8) The Immortal Memory of Robert Burns

The main speaker of the evening is then introduced by the Chairman to give an elaborate account of Burns’ life, covering his literary prowess, nationalistic pride and even his faults, in a humorous fashion. The speech should conclude with an invitation to join in another heartfelt toast, this time “To the Immortal Memory of Robert Burns.”

9) Toast to the Lassies

The “Toast to the Lassies” was originally a short speech given by a male guest to thank the women for preparing the meal. However, as gender roles have evolved and everyone tends to take part in cooking, this part of the meal has become a humorous speech gently ridiculing the fairer sex. However, the man giving the speech should be forewarned – it is intended to amuse both sides of the audience, as the “lassies” will have a chance to respond and get the final word. At the end of the speech, all the male dinner guests drink a toast to the women’s health.

10) Reply to the Toast to the Lassies (a.k.a. the Toast to the Laddies)

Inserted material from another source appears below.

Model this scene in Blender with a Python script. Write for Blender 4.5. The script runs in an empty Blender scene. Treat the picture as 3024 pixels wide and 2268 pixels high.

This part of the evening is a chance for a female speaker to respond to the “Toast to the Lassies” with some good-natured ribbing of her own, beginning with a sarcastic “thank you” to the men for their kind words. As with the previous speech, this should be good natured in tone and end with a toast to the men’s health. It is often helpful to select the male and female speech-givers ahead of time so that they can collaborate on their toasts for maximum comedic effect.

11) Vote of Thanks

This is a time for the host, Master of Ceremonies, chef and speakers to be thanked by those who attended the supper and enjoyed their offerings. The guests can select a speaker of their own or celebrate with a thunderous applause, but the gratitude must be genuine and given freely. It should be given at the end of the night, directly before the closing song, meaning it does not have to follow directly after the Reply if there is still coffee and whiskey to drink.

12) Auld Lang Syne

Every Burns Supper ends the same way, with the singing of Burns’ famous song, “Auld Lang Syne.” Not just for New Year’s Eve, this famous song about parting should be sung while everyone joins hands in a large circle.